U.S. says Libya strike probably prevented ISIS attack
The ISIS compound destroyed near the city of Sabratha was ‘very focused on training to conduct operations’
A U.S. air strike on an ISIS training compound in Libya probably averted a mass shooting or a similar attack in Tunisia, a Pentagon spokesman said Monday.
Friday’s bombardment of the camp in Libya killed dozens of people, likely including senior ISIS operative Noureddine Chouchane. Officials say he helped plot two devastating ISIS-claimed attacks in neighboring Tunisia last year.
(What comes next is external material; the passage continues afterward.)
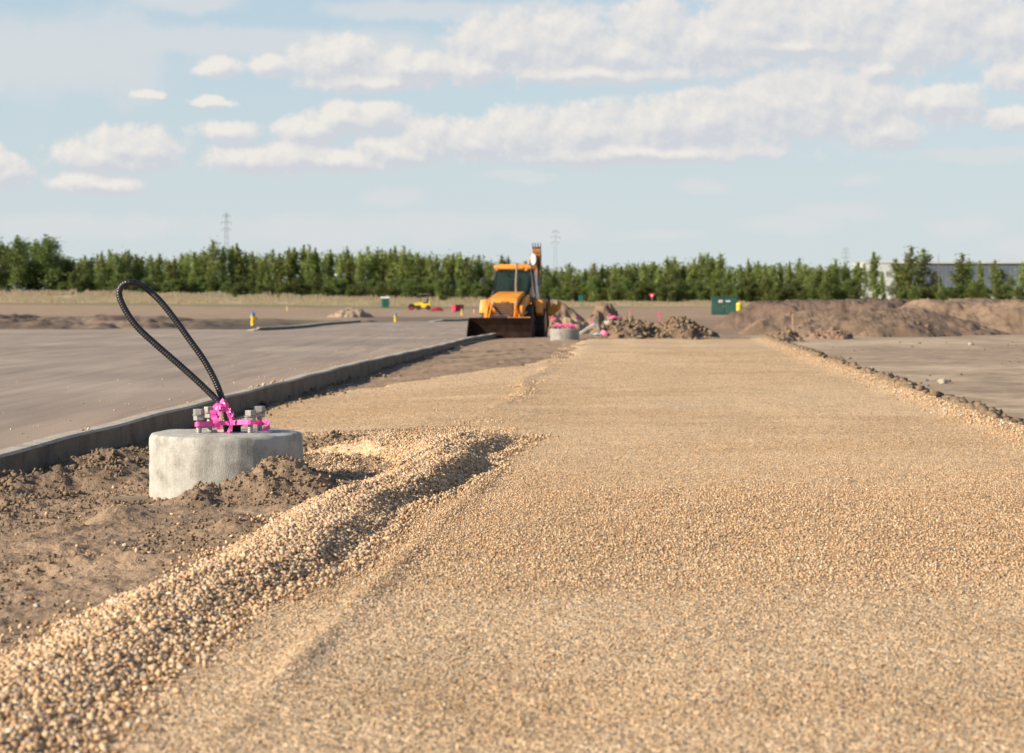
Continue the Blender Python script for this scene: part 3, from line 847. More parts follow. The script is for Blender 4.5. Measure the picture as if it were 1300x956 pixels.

During the first of those assaults, in March, militant gunmen at the National Bardo Museum in Tunis killed 21 tourists and a policeman.
Then in June, a Kalashnikov-wielding attacker opened fire at a beach resort near the Tunisian city of Sousse, killing 38 tourists, including 30 Britons.
The ISIS compound destroyed near the city of Sabratha on Friday was “very focused on training to conduct operations, the type of operations that we saw in Tunisia,” Pentagon spokesman Captain Jeff Davis said.
“We are confident that what happened Friday with that strike prevented a larger tragedy with there being an external attack of some sort,” he added. “Both the type of training they were doing there and the proximity to the Tunisian border suggest that some larger plan was in the works.”
The training facility hosted as many as 60 militants at any one time who were being schooled in carrying out “the types of attacks you’ve seen in Tunisia,” Davis said.
“People working in very synchronized coordinated groups on the ground with small arms; that is the type of training we saw here,” he added.
Serbia says two embassy employees kidnapped by the IS group died in the strike.
Davis said the United States was still looking into the claim and could not currently confirm it.
“This was a site that we had watched very closely for many weeks and never at any time did we see any indication that there were civilians present or being held there,” he said.
The United States has led a coalition air war against ISIS in Iraq and Syria for 18 months.
Although the campaign has dealt the extremists some significant blows, the group has continued to expand its presence in Libya.